> _Exercise_:
Quote the listing below in full and exactly as written, but omit every picture.

> _Supplied information_:

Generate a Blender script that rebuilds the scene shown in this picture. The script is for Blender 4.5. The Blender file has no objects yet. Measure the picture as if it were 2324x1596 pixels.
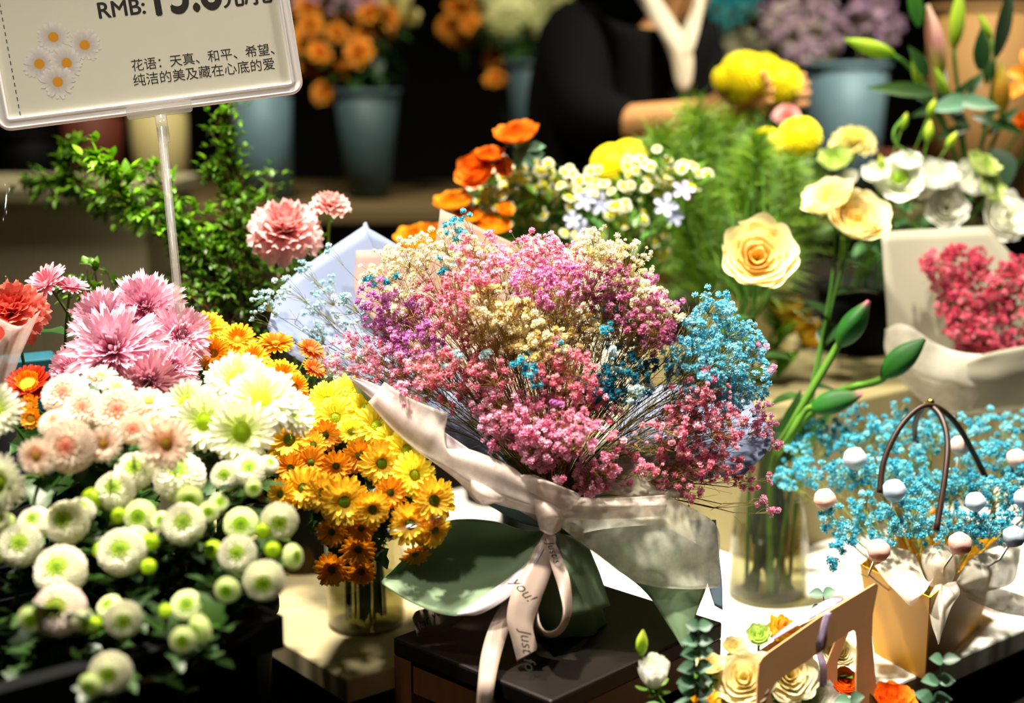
import bpy, math, random
import numpy as np
from mathutils import Vector, Matrix

S = bpy.context.scene
COL = S.collection
rnd = random.Random(7)
R_ = math.radians

# ------------------------------------------------------------------ camera, world, lights, exposure
CAM = Vector((0, 0, 1.45))
PITCH = R_(11)
LENS = 50.0
FPX = LENS / 36.0 * 2324
cam_d = bpy.data.cameras.new('camera')
cam_d.lens = LENS
cam_d.sensor_width = 36
cam_d.clip_start = 0.05
cam_d.dof.use_dof = True
cam_d.dof.focus_distance = 1.53
cam_d.dof.aperture_fstop = 2.2
cam = bpy.data.objects.new('camera', cam_d)
cam.location = CAM
cam.rotation_euler = (R_(90) - PITCH, 0, 0)
COL.objects.link(cam)
S.camera = cam

S.view_settings.view_transform = 'Standard'
S.view_settings.look = 'None'
S.view_settings.exposure = 0.0
S.view_settings.gamma = 1.0
S.view_settings.use_curve_mapping = False
S.cycles.max_bounces = 8
S.cycles.transparent_max_bounces = 24
S.cycles.caustics_reflective = False
S.cycles.caustics_refractive = False
S.cycles.sample_clamp_indirect = 4.0

w = bpy.data.worlds.new('world')
S.world = w
w.use_nodes = True
w.node_tree.nodes['Background'].inputs[0].default_value = (1.0, 0.8, 0.5, 1)
w.node_tree.nodes['Background'].inputs[1].default_value = 0.012


def area(name, loc, target, size, power, color, shape='DISK', spread=180):
    l = bpy.data.lights.new(name, 'AREA')
    l.shape = shape
    l.size = size
    l.energy = power
    l.color = color
    l.spread = R_(spread)
    o = bpy.data.objects.new(name, l)
    o.location = loc
    o.rotation_euler = (Vector(target) - Vector(loc)).to_track_quat('-Z', 'Y').to_euler()
    COL.objects.link(o)
    return o


WARM = (1.0, 0.91, 0.76)
area('key_and_fill_spot', (-0.50, 1.58, 3.1), (0.0, 1.55, 0.95), 0.14, 38, WARM, spread=80)
area('key_and_fill_spot', (0.60, 1.62, 3.1), (0.50, 1.7, 0.85), 0.14, 20, WARM, spread=75)
area('key_and_fill_spot', (-0.9, 0.6, 3.1), (-0.36, 1.33, 1.0), 0.14, 1.7, WARM, spread=33)  # unseen fill spot added to brighten only the left front flowers
area('front_fill_panel', (0.0, 0.7, 3.2), (0.0, 1.5, 0.9), 1.0, 3.0, WARM, shape='SQUARE')  # unseen overhead fill added to lift the fronts of the flowers
area('background_fill_spot', (1.0, 2.3, 3.1), (0.85, 3.2, 1.3), 0.25, 24, WARM, spread=75)  # unseen fill standing in for dim lights over the right background
area('background_fill_spot', (-0.6, 2.5, 3.1), (-0.7, 3.5, 1.3), 0.25, 11, WARM, spread=70)  # unseen fill added to brighten the counter and buckets at left


# ------------------------------------------------------------------ helpers
def P(px, py, d):
    """the world point that the photograph shows at pixel px, py, at distance d along the view axis"""
    x = (px - 1162) / FPX
    y = (798 - py) / FPX
    c, s = math.cos(PITCH), math.sin(PITCH)
    return CAM + Vector((x * d, (c + y * s) * d, (-s + y * c) * d))


def on_z(px, py, z):
    v = P(px, py, 1.0) - CAM
    return CAM + v * ((z - CAM.z) / v.z)


def V3(*a):
    return Vector(a)


def hx(h):
    h = h.lstrip('#')
    out = []
    for i in (0, 2, 4):
        c = int(h[i:i + 2], 16) / 255
        out.append(c / 12.92 if c <= 0.04045 else ((c + 0.055) / 1.055) ** 2.4)
    return tuple(out)


def mixc(a, b, t):
    return tuple(x + (y - x) * t for x, y in zip(a, b))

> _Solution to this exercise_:
Generate a Blender script that rebuilds the scene shown in this picture. The script is for Blender 4.5. The Blender file has no objects yet. Measure the picture as if it were 2324x1596 pixels.
import bpy, math, random
import numpy as np
from mathutils import Vector, Matrix

S = bpy.context.scene
COL = S.collection
rnd = random.Random(7)
R_ = math.radians

# ------------------------------------------------------------------ camera, world, lights, exposure
CAM = Vector((0, 0, 1.45))
PITCH = R_(11)
LENS = 50.0
FPX = LENS / 36.0 * 2324
cam_d = bpy.data.cameras.new('camera')
cam_d.lens = LENS
cam_d.sensor_width = 36
cam_d.clip_start = 0.05
cam_d.dof.use_dof = True
cam_d.dof.focus_distance = 1.53
cam_d.dof.aperture_fstop = 2.2
cam = bpy.data.objects.new('camera', cam_d)
cam.location = CAM
cam.rotation_euler = (R_(90) - PITCH, 0, 0)
COL.objects.link(cam)
S.camera = cam

S.view_settings.view_transform = 'Standard'
S.view_settings.look = 'None'
S.view_settings.exposure = 0.0
S.view_settings.gamma = 1.0
S.view_settings.use_curve_mapping = False
S.cycles.max_bounces = 8
S.cycles.transparent_max_bounces = 24
S.cycles.caustics_reflective = False
S.cycles.caustics_refractive = False
S.cycles.sample_clamp_indirect = 4.0

w = bpy.data.worlds.new('world')
S.world = w
w.use_nodes = True
w.node_tree.nodes['Background'].inputs[0].default_value = (1.0, 0.8, 0.5, 1)
w.node_tree.nodes['Background'].inputs[1].default_value = 0.012


def area(name, loc, target, size, power, color, shape='DISK', spread=180):
    l = bpy.data.lights.new(name, 'AREA')
    l.shape = shape
    l.size = size
    l.energy = power
    l.color = color
    l.spread = R_(spread)
    o = bpy.data.objects.new(name, l)
    o.location = loc
    o.rotation_euler = (Vector(target) - Vector(loc)).to_track_quat('-Z', 'Y').to_euler()
    COL.objects.link(o)
    return o


WARM = (1.0, 0.91, 0.76)
area('key_and_fill_spot', (-0.50, 1.58, 3.1), (0.0, 1.55, 0.95), 0.14, 38, WARM, spread=80)
area('key_and_fill_spot', (0.60, 1.62, 3.1), (0.50, 1.7, 0.85), 0.14, 20, WARM, spread=75)
area('key_and_fill_spot', (-0.9, 0.6, 3.1), (-0.36, 1.33, 1.0), 0.14, 1.7, WARM, spread=33)  # unseen fill spot added to brighten only the left front flowers
area('front_fill_panel', (0.0, 0.7, 3.2), (0.0, 1.5, 0.9), 1.0, 3.0, WARM, shape='SQUARE')  # unseen overhead fill added to lift the fronts of the flowers
area('background_fill_spot', (1.0, 2.3, 3.1), (0.85, 3.2, 1.3), 0.25, 24, WARM, spread=75)  # unseen fill standing in for dim lights over the right background
area('background_fill_spot', (-0.6, 2.5, 3.1), (-0.7, 3.5, 1.3), 0.25, 11, WARM, spread=70)  # unseen fill added to brighten the counter and buckets at left


# ------------------------------------------------------------------ helpers
def P(px, py, d):
    """the world point that the photograph shows at pixel px, py, at distance d along the view axis"""
    x = (px - 1162) / FPX
    y = (798 - py) / FPX
    c, s = math.cos(PITCH), math.sin(PITCH)
    return CAM + Vector((x * d, (c + y * s) * d, (-s + y * c) * d))


def on_z(px, py, z):
    v = P(px, py, 1.0) - CAM
    return CAM + v * ((z - CAM.z) / v.z)


def V3(*a):
    return Vector(a)


def hx(h):
    h = h.lstrip('#')
    out = []
    for i in (0, 2, 4):
        c = int(h[i:i + 2], 16) / 255
        out.append(c / 12.92 if c <= 0.04045 else ((c + 0.055) / 1.055) ** 2.4)
    return tuple(out)


def mixc(a, b, t):
    return tuple(x + (y - x) * t for x, y in zip(a, b))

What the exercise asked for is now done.